Bu gerçekleri bilen ve gören söz konusu halkların, çevre ve güçlerin, Erdoğan’a karşı kararlı ve fedakar bir mücadele yürüten Kürtlere daha çok sempati duymaları anlaşılır bir durumdur. Yani Türk devletinin ırkçı ve gerici karekterinin yolaçtığı katliamcı/savaşçı politikalar, dünya halklarının ve ilgili güç ve çevrelerin, Türk devletine ve Erdoğan’a rağmen, bu savaşçı/işgalcı politikalara karşı mücadele eden Kürtlere sempati duymasına yol açmıştır.
Belirtilen uluslararası kurumlar ve dünya halkları, Kürtlerin, kendi özgürlükleri için sürdürdükleri mücadelelerinin, bölgenin ve tüm insanlığın geleceğini ilgilendiren çok kapsamlı bir mücadele olduğunu görüyor ve bu nedenle Kürtlere daha yakın olmanın zorunluluğunu tespit ediyorlar.

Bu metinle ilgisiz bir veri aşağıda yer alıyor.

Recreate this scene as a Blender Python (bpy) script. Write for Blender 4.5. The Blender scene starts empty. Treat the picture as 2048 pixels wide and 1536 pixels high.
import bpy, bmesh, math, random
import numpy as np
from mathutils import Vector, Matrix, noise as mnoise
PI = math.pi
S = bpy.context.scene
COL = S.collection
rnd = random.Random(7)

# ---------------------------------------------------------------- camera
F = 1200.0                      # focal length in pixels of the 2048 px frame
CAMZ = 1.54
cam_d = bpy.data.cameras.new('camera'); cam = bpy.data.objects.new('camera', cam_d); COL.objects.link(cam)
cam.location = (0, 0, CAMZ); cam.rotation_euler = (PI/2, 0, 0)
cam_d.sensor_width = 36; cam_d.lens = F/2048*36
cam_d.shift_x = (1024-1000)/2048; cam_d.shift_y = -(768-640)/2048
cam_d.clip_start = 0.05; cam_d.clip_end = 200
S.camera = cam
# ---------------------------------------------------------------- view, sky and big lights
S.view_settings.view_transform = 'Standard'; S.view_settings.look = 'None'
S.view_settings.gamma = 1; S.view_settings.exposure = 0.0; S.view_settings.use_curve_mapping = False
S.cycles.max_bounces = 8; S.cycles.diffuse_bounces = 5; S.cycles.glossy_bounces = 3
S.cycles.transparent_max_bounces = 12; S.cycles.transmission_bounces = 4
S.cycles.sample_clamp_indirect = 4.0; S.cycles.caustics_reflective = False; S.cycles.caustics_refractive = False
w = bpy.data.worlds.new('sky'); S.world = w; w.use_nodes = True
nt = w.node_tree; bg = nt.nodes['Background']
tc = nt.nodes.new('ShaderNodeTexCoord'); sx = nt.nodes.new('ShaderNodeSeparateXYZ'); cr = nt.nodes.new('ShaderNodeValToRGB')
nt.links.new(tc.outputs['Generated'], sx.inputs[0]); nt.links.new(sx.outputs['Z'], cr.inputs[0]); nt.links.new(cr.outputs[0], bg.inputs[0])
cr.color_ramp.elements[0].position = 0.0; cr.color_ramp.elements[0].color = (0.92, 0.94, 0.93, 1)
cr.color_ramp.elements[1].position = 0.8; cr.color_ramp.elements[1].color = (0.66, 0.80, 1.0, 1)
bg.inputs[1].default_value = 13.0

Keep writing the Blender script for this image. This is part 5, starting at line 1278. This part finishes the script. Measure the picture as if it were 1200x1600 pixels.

Ancak bugün Kürtlere yönelik olarak uluslararası areneda oluşan bu yakınlık, Kürtlere sunulmuş bir lütuf olarak değil, büyük bedellerle yaratılmış/kazanılmış bir değer olarak görülmelidir. Yani bir çok resmi-sivil çevre ve odak tarafında, Kürtlere yönelik olarak sarf edilen destek ve sempati cümlelerinin hiç biri karşılıksız elde edilmemiştir. Kürt halkı kendisine gösterilen bu desteği ve daha fazlasını, kanıyla, canıyla ve emeğiyle kazanmış, hak etmiştir. O nedenle gösterilen bu desteğin kıymetini en iyi Kürt halkı bilmektedir ve bu desteği büyütmek için özgürlük mücadelesine daha sıkı sarılmaktadır.
Yüz yıl önce Ortadoğu'da Kürdistan’ın dört parçaya bölünmesi üzerinde oluşturulan sistem ve kurulan Türk devleti, Kürtlerin kararlı ve büyük bedeller ödeyerek sürdürdükleri mücadelenin sonunda, bugün için, dağılmaya yüz tutmuş bulunmaktadır. Sistemin parçalanmasını sağlayan Kürtler, bu süreçle birlikte hem kendi dört parçaya bölünmüşlüklerini giderecek ve siyasal statü sahibi olacaklardır, hem de kazandıkları dünya halklarının büyük dostluğunu geliştireceklerdir.
Kürtlerin ve birlikte oldukları bütün ezilenlerin, mutlaka kazanacakları gerçeği, birilerinin sandığı gibi sadece motive edici bir slogan değildir. Siyasete ve toplumsal mücadelelere, muktedirlerin gücü üzerinde değil de, “örgütlü halkların mücadelesinin nelere kadir olduğu” gerçeği üzerinde bakıldığında, bu realitenin, elle tutulabilir somut bir realite olduğu görülebilecektir.
Kürdistan'da ve bölgede yaşananların değiştirici/kurucu gücü Kürtlerin sürdürdüğü mücadeledir ve o nedenle, Kürtler için bir kez daha yenilgi olmayacaktır. Kürtlerin ve tüm ezilenlerin verili koşulllarda ve bölgemizde mutlaka kazanacakları bu gerçeğe dayanarak söylenmektedir.